These renders are from DMC and are in no way related to or endorsed by Lamborghini.

The Lamborghini Aventador bowed out this year, and took the company’s last traditional V12 powertrain with it. We know it will be replaced by another flagship supercar, this time with a hybrid-assisted V12, but what we can’t be sure of is exactly how it will look.

We have got a few spy shots to guide us though, and German tuner DMC took those, plus some visual ideas from previous Lambo models, to come up with its own visualisation of how the next Aventador might look. It’s called the car Revuelto, which is a name we know Lamborghini has registered, though it may be used for an entirely different model.

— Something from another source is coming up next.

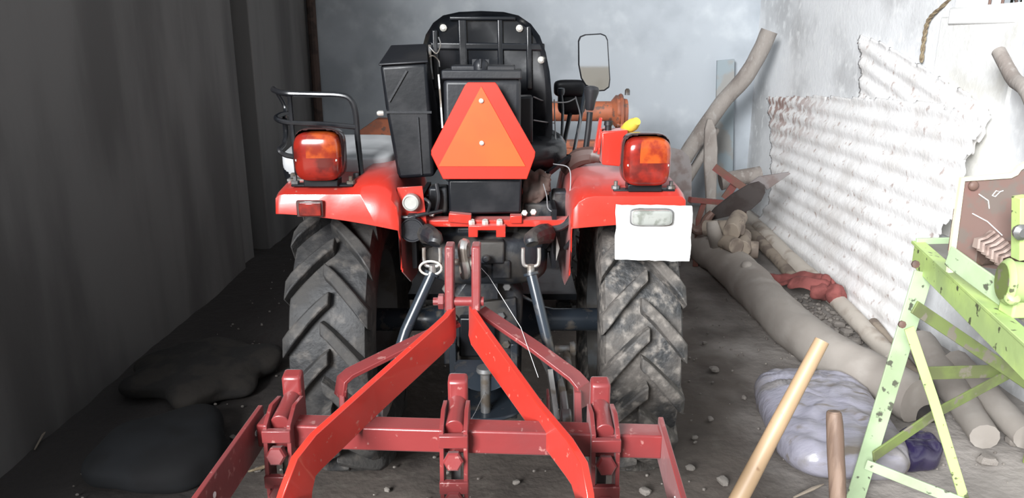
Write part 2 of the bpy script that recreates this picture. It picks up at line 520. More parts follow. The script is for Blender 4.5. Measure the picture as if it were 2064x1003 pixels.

Related: Here’s Everything We Know About The Lamborghini Aventador’s 2024 PHEV V12 Successor

If you’re thinking the car they’ve come up with looks strikingly similar to the limited edition Aventador-based Sian hybrid when viewed from the front, then you’re not alone. The Y-shaped headlights, the depression in the hood, and the combination of large air intake ahead of the rear wheels, and a Miura-inspired one behind the side windows, all appear to be lifted wholesale from the Sian.

Cool as the Sian looked, we’re hoping the Aventador’s replacement isn’t a carbon copy, but given how many 2011 Aventador styling cues were previewed on the Murcielago-based Reventon special in 2007, we’re expecting the new car and Sian to look fairly similar.

There’s more visual differentiation at the back, where DMC’s designers have arranged four exhaust tailpipes under a double-bubble rear deck-lid and ditched the Sian’s six individual taillights for horizontal LEDs, two styling features visible on camouflaged prototypes of the Aventador’s replacement we’ve spied testing.

We’re not struck on the red paint – red always seems wrong for a Lambo – and this car is crying out for the diffuser to be picked out in a darker color to break up the mass of one color on the rear end that makes the car look fat and heavy. There’s no way the real Lamborghini designers will make that mistake. And though DMC has opted to add a fixed rear wing we suspect that feature might be reserved for higher-performance Super Veloce version further down the line.

What do you think of DMC’s render, and would you be happy to see Lamborghini re-use so many Sian styling elements for the Aventador’s replacement?